Nationalism, Patriotism, and Colonial Identities
Part 1 of this essay established the Ryder Cup’s structural architecture of coloniality; a binary format that excludes the Global South, a racially flexible definition of Europe that privileges whiteness over geography, and a facade of post-racial inclusion that obscures the exploitation of racialised migrant labour. My contention in Part 1 was that the event is premised upon inherited colonial structures, and that it actively performs and reproduces these structures through nationalist pageantry, militaristic rhetoric, and economic extraction.
Today in Part 2, I examine how these performances escalate the colonial logics identified earlier, transforming the golf course into a theatre of authoritarian nationalism and neocolonial capital accumulation. The 2025 edition at Bethpage reveals what happens when the Fortress West’s veneer of civility cracks under pressure, exposing the violence that was always latent within its design.
From the moment national anthems echo across the course, the Ryder Cup becomes a staged performance of nationalist fervour. The European side in particular necessitates a curious paradox, English, Spanish, German and Scandinavian identities are temporarily subsumed under an abstract Team Europe, embraced only to confront the American other. Commentators routinely invoke militaristic metaphors, “invading” fairways, “capturing” holes, “defending” territory, transforming the course into colonial terrain. The rhetoric harks back to the language of conquest; the players are recast as proxies in a geopolitical struggle.
This theoretical framework erupted into visceral reality at the 2025 Ryder Cup at Bethpage. As the Guardian reported, the “New York-loud” atmosphere quickly devolved into “venomous” abuse, with European players like Rory McIlroy subjected to homophobic slurs, crude insults about their families, and relentless personal attacks. This was not mere partisanship, but a performance of “a certain politics of humiliation,” amplified by the presence of Donald Trump. The event became a case study in how the Ryder Cup’s martial nationalism, when fused with a modern political culture that “applauds ‘saying the quiet part out loud,’” can normalise and licence outright bigotry, transforming the course from colonial terrain into a hostile ground where the us-versus-them binary is enforced not just with chants, but with slurs.
We are slowly getting used to the Trump doctrine of authoritarian populism, a form of governance that cements exclusionary rhetoric with institutional capture and performative spectacles of sovereignty. Looked at in this way, the Ryder Cup 2025 is nothing less than a case study in how sport can be mobilised to normalise authoritarian affect and policy aims.

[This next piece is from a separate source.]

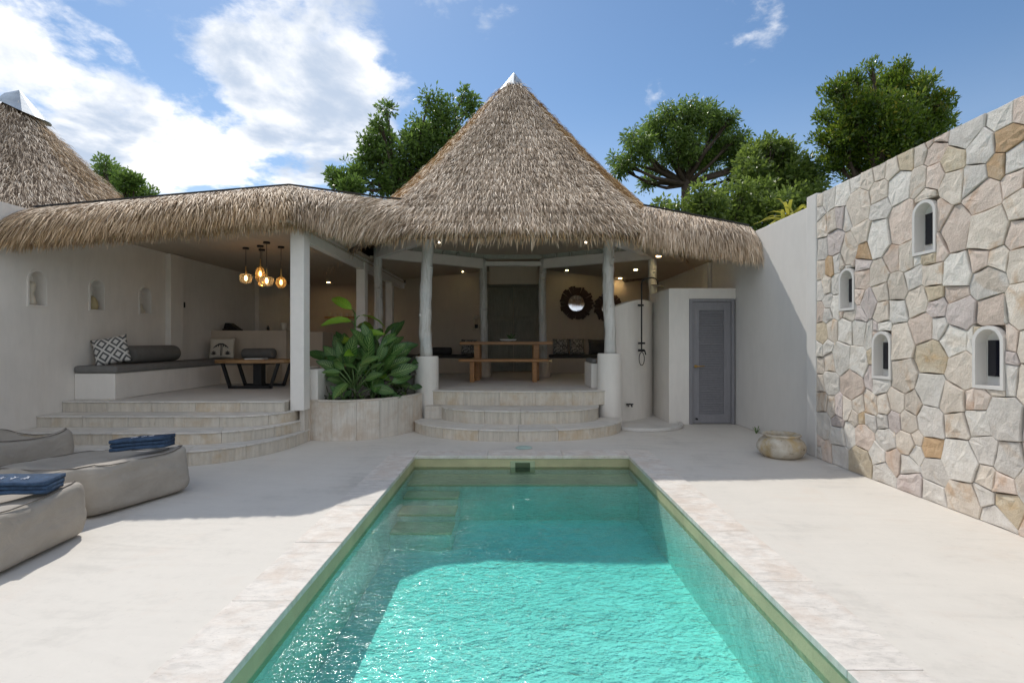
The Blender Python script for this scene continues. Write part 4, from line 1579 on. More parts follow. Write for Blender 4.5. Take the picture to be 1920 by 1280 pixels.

Economics and Neocolonialism
Looking back to the 2023 Ryder Cup in Rome we can see how local culture is commodified for corporate profit. Official sponsors (BMW, Rolex, Citi, Aon, Capgemini, Hilton and DP World) aligned Italianness with luxury consumption and global capital. Italy’s Ministry of Tourism promoted Made in Italy products, packaged local cuisine and heritage as premium extras in VIP-only pavilions. 271,000 visitors generated 318,000 commercial bed-nights, driving up accommodation costs and displacing long-term residents from the Rome market. Framed as economic development, these interventions channel revenue into multinational coffers and infrastructure upgrades managed by large contractors, perpetuating neocolonial patterns of public-asset appropriation for private gain. Similar economic patterns were again on view at Bethpage.
Camaraderie
Advocates of the Ryder Cup insist it embodies the pinnacle of sportsmanship, unity and transatlantic friendship. They point to moments of cross-team camaraderie, charitable initiatives and the unique bond forged by competition. There was very little of this on view in 2025. The documented events on view in 2025, showed how “galleries drifted from partisan into venomous,” into homophobic and personal attacks that shatter the illusion of camaraderie. Whatever camaraderie exists is predicated on shared membership in an exclusive Western club. The moments of cross-team camaraderie are the exception that proves the rule, a rule of bounded identity that, when stressed, reveals a deep-seated hostility. The unique bond is so fragile that it can instantly revert to the very colonial rancour it claims to transcend when met with the all-caps incivility of modern American nationalism. True sportsmanship is impossible in an arena where players require a phalanx of state troopers to compete.
Conclusion
The 2025 Ryder Cup at Bethpage will be remembered not only for Europe’s victory but for the ugly backdrop that confirmed the event’s colonial underpinnings. Viewed through an Arendtian and decolonial lens, the homophobic slurs, the personal vitriol, and the institutional failure to curb them were not an anomaly but a potent enactment of colonial legacies. The Fortress West, when pressured, revealed its true nature; not a gentleman’s club, but a contested space where geographical exclusion and martial nationalism erupt into the language of conquest this essay describes.
To imagine a truly decolonised world-team golf competition would require dismantling these entrenched binaries, opening participation beyond Western elites, valorising diverse labour and reframing the course not as territory to be conquered but as shared commons. In the current dispensation, with authoritarian nationalism ascendant and corporate capital more entrenched than ever, this will remain an imagining.